Merrily We Roll Along had a brief Broadway run – 16 performances – but due in part to the original cast recording, it has had productions around the world. Stephen Sondheim’s score contains several wonders including the heartbreaking ballad “Not a Day Goes By.” Heartbreaking, because while Frank (Jim Walton) is singing it to the woman he is going to marry, another woman, Mary (Ann Morrison) is singing it to her best friend – an unaware Frank.

Angela Lansbury made theatre history in 1973 when she starred in the long-awaited London production of Gypsy, a triumph she would repeat in New York and throughout the country. The critics fell over themselves with praise for her dazzling portrayal of Mama Rose. In “Small World” Rose uses her charms to seduce a good-natured candy salesman into fulfilling a number of roles in her life.

Stephen Sondheim and James Goldman’s Follies is one of the most extraordinary musicals ever seen on Broadway. Barbara Cook’s rendition of “In Buddy’s Eyes” was one of the highlights of the historic concert version (starring Lee Remick, Mandy Patinkin, George Hearn, Carol Burnett, and Elaine Stritch) that was performed on September 6 and 7, 1985.

Chess was a hit concept album, a London smash, and unfortunately closed on Broadway after only 68 performances. However, the score for Chess, thanks to both the concept album and the best-selling Broadway cast recording, is one of the most popular of the last decade. The Broadway version starred David Carroll. Judy Kuhn, Philip Casanoff, and Marcia Mitzman (who would later star on Broadway in another rock-oriented musical, The Who’s Tommy). Mr. Carroll and Ms. Kuhn both received Tony® nominations for their performances. “I Know Him So Well” has also been recorded by Barbra Streisand and Whitney Houston.

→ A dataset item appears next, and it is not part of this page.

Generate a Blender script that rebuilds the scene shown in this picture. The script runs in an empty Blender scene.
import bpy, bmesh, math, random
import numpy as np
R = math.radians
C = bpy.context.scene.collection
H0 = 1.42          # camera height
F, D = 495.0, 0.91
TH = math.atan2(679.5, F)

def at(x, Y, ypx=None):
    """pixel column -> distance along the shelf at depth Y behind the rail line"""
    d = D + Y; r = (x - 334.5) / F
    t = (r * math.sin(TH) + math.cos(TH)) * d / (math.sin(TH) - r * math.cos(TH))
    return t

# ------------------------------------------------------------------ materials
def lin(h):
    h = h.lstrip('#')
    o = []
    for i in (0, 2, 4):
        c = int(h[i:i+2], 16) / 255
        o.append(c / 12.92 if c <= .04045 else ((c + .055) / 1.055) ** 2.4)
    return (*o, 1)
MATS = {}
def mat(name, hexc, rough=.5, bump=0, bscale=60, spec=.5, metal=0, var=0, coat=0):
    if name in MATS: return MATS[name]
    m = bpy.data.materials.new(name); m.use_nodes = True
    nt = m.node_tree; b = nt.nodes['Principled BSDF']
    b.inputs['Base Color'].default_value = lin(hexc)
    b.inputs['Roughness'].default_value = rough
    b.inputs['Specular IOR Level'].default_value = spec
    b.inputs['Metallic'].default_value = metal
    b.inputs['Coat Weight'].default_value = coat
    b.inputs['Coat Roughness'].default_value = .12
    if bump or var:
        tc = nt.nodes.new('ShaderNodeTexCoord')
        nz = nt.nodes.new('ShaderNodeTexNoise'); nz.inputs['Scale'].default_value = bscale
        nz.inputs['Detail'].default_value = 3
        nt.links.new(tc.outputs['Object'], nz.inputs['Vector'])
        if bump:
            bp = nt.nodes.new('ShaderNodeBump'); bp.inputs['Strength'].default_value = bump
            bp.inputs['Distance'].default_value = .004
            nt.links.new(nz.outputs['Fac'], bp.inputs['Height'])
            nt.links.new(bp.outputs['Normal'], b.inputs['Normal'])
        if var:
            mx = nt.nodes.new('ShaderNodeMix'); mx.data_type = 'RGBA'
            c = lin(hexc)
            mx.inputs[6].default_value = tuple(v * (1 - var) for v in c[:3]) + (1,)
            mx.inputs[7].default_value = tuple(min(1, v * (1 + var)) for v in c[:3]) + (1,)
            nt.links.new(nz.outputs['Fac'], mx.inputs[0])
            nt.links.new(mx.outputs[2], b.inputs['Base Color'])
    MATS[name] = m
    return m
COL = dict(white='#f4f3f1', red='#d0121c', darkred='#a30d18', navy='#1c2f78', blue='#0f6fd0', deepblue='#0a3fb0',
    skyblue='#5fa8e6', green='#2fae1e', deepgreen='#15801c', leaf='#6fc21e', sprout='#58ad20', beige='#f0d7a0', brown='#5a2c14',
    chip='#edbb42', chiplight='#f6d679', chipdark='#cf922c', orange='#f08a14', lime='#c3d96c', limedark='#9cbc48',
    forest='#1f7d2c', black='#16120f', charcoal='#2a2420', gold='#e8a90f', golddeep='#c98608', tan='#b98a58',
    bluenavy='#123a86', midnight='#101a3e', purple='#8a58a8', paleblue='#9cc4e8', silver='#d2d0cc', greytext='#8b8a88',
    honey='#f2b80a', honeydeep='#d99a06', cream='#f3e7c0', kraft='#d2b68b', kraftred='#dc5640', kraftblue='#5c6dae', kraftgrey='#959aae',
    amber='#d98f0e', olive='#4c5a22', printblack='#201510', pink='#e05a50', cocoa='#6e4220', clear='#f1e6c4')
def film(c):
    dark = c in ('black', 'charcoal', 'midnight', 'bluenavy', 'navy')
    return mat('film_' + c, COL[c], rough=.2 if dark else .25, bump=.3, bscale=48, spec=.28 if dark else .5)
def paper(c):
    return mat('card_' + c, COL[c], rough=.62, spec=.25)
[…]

When Hair opened on Broadway there was a lot of controversy over the nudity, the bold anti-war message, Tom O’Horgan’s experimental and environmental staging, and the rock score. What wasn’t controversial was that within the score there were some simply beautiful straightforward (dare I say traditional?) ballads. “Easy To Be Hard” is one of them.

Thanks to the collaboration of Scott Ellis, Susan Stroman, and David Thompson, and the performances of a wonderful cast (not to mention the material they had to work with), the sparkling Kander & Ebb revue And the World Goes ’Round was one of the highlights of the 1991 theatre season. Two of Kander & Ebb’s most beautiful ballads, “I Don’t Remember You” from The Happy Time and “Sometimes a Day Goes By” from Woman of the Year, are beautifully interwoven by arranger David Loud and orchestrator David Krane, to create a meditation on lost love.

Phantom, The American Musical Sensation, was written before “that other one,” but unfortunately as the financing for the Broadway production was falling into place, “that other one” opened and became a worldwide phenomenon. This version might well have slipped into obscurity were it not for the Theatre Under the Stars in Houston, Texas, where this version of Phantom starring Richard White and Glory Crampton (she sings “My True Love” here) was originally produced in 1991. Since that time, this version has been produced to wide critical acclaim throughout the world. Although it has never played on Broadway, that is where its heart is. It is perfect proof that you don’t need to be in Times Square to Celebrate Broadway.